GIVEN MATERIAL:
------------------------------------------------
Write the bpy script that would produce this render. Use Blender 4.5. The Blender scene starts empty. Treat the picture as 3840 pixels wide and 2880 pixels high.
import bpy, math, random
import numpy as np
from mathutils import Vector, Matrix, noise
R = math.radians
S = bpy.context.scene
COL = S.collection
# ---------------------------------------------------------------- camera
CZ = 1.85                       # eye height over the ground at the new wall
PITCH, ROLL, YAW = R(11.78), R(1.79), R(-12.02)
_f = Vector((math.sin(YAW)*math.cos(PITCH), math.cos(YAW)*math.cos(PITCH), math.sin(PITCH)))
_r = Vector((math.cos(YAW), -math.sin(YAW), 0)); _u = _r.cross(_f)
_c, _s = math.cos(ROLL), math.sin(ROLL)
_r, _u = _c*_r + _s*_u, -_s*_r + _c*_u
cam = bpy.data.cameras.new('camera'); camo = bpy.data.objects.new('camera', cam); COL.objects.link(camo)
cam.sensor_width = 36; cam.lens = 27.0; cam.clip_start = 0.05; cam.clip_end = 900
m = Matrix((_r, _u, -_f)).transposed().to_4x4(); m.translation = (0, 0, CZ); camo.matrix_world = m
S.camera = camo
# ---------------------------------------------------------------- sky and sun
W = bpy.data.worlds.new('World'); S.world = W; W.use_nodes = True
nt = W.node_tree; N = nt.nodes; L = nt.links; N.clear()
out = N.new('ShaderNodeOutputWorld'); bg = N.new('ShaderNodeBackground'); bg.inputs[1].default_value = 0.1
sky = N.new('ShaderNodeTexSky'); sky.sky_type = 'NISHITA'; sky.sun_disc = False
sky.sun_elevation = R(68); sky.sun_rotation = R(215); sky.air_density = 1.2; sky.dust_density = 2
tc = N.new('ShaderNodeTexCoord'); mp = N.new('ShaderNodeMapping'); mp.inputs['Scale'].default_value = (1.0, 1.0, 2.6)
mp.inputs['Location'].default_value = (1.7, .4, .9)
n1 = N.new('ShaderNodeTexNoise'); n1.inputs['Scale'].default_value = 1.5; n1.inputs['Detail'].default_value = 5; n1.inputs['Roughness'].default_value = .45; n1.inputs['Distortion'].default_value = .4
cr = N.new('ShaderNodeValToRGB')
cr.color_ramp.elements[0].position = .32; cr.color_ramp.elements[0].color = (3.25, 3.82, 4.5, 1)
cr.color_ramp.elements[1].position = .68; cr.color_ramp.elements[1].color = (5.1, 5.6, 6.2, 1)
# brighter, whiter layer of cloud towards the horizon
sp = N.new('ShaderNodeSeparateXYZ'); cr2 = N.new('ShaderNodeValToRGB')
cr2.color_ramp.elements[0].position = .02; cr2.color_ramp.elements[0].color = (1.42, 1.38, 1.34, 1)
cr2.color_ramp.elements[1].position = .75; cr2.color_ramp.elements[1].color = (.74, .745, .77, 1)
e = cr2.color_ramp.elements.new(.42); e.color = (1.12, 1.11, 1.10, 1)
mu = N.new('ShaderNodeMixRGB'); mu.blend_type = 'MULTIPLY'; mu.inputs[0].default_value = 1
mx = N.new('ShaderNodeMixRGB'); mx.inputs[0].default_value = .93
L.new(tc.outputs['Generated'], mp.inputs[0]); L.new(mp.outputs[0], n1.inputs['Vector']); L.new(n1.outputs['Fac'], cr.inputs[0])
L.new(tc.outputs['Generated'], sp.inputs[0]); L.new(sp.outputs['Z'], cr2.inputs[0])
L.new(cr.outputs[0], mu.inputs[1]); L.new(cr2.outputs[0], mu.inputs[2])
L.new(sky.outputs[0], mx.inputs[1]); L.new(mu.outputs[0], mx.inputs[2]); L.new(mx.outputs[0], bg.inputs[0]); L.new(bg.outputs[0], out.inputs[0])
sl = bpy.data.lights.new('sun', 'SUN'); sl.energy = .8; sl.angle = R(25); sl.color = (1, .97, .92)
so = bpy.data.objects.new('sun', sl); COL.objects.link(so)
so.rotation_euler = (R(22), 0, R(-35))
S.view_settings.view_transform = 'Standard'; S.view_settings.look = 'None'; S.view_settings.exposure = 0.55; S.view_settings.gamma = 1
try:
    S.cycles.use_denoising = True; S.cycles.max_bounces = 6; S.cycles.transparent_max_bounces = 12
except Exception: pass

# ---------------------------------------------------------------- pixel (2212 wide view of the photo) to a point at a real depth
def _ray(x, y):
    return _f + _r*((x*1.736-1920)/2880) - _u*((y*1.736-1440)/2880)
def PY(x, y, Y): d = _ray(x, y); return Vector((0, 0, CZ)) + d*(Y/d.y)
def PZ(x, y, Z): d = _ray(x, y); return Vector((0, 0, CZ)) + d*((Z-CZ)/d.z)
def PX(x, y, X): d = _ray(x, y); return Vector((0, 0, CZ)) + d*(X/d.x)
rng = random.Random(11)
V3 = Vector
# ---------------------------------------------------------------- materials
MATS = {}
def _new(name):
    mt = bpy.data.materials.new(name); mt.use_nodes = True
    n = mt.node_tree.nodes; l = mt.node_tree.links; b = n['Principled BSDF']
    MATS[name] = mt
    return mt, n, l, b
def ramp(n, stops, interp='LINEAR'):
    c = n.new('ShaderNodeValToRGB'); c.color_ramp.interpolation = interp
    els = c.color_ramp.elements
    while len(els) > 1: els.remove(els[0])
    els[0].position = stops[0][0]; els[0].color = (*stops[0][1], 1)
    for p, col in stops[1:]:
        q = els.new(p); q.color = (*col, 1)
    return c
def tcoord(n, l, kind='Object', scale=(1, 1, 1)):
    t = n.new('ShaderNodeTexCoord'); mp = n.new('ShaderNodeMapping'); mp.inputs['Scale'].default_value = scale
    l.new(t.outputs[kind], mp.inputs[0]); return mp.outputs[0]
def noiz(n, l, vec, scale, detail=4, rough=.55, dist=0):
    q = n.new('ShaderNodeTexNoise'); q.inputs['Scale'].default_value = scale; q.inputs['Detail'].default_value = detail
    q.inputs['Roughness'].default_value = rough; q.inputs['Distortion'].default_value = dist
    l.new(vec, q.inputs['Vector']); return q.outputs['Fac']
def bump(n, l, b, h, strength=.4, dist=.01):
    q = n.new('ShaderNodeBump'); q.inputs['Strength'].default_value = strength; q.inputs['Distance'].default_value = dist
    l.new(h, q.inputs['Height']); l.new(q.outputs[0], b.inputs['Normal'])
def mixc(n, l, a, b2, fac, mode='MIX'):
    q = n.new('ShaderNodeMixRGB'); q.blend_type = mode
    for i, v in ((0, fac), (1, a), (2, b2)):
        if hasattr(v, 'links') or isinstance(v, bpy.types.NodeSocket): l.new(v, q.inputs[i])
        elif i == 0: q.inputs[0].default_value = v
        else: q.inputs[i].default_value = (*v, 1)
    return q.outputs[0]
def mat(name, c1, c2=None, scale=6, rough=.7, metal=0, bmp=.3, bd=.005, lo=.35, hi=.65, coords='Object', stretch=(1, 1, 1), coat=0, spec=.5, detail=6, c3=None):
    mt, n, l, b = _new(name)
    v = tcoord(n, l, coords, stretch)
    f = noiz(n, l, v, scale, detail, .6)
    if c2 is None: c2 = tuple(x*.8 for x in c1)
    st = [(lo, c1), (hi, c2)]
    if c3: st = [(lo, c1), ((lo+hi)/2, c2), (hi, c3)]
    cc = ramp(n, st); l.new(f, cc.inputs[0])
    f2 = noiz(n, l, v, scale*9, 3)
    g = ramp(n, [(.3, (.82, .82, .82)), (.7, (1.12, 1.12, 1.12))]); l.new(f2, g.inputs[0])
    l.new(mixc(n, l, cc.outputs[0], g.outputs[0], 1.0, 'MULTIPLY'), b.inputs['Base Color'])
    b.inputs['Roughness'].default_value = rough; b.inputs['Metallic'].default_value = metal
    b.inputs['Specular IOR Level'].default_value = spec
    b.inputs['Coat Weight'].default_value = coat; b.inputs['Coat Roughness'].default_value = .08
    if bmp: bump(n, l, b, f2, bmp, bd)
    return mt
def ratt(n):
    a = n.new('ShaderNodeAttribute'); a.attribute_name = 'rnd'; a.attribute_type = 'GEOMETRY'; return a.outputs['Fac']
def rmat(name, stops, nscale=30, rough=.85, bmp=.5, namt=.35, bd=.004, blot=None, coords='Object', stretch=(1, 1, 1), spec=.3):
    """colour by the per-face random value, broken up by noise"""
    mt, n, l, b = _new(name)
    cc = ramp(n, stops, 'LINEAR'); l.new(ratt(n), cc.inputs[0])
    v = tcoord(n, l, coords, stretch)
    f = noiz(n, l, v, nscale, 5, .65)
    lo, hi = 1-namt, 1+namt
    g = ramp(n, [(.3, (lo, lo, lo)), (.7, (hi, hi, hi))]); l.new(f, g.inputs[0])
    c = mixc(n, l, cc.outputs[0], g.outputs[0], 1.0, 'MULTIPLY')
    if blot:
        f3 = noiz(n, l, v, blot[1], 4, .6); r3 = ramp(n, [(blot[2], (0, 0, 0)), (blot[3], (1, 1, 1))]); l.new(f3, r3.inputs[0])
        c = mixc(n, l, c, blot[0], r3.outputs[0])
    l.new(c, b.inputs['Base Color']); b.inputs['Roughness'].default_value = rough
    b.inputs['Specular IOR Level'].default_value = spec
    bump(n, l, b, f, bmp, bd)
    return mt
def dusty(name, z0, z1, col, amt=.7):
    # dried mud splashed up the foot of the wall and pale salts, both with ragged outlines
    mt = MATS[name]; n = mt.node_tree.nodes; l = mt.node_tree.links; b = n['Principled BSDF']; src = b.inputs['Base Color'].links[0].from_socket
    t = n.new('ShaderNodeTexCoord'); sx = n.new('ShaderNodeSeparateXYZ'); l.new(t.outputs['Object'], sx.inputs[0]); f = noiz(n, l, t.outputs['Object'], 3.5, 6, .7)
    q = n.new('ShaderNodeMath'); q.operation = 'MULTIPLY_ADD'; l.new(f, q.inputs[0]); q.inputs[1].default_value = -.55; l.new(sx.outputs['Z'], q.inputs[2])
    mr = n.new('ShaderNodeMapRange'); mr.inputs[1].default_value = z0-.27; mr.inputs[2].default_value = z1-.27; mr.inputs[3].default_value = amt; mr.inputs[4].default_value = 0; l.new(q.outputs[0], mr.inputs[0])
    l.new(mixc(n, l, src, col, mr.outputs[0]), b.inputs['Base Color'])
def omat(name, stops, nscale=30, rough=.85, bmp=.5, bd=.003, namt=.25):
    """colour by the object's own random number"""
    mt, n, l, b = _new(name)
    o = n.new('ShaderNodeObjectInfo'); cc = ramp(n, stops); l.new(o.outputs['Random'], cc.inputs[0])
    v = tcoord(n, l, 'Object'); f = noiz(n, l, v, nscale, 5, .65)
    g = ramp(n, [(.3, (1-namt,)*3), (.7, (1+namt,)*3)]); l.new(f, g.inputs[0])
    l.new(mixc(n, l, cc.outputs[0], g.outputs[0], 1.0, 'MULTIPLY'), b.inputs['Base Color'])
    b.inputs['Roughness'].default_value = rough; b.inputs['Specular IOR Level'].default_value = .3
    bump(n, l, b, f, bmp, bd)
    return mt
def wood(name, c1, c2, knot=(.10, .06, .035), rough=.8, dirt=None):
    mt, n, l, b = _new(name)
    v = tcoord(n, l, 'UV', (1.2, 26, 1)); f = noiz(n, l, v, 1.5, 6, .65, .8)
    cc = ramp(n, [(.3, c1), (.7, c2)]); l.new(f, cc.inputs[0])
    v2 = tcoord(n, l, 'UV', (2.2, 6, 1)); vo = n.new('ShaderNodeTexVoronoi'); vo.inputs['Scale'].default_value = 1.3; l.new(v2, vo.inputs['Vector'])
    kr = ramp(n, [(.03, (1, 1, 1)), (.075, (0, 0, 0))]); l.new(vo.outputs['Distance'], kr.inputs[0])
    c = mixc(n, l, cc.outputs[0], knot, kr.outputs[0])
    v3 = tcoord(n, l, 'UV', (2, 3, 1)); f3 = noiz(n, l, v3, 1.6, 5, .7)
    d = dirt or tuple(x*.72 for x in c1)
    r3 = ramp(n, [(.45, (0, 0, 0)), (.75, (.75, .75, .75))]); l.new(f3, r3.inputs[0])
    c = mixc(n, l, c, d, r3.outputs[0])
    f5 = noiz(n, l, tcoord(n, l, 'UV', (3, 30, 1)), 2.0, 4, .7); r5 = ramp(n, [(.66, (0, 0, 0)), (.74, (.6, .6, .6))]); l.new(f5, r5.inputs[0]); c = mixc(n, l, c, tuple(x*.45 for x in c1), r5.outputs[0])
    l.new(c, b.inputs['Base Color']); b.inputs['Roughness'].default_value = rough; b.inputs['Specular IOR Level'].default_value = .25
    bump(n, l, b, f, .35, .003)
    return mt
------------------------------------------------
PROBLEM DESCRIPTION:
Check each line above for the word "wide" and copy the ones that have it.

EXERCISE RESPONSE:
Write the bpy script that would produce this render. Use Blender 4.5. The Blender scene starts empty. Treat the picture as 3840 pixels wide and 2880 pixels high.
# ---------------------------------------------------------------- pixel (2212 wide view of the photo) to a point at a real depth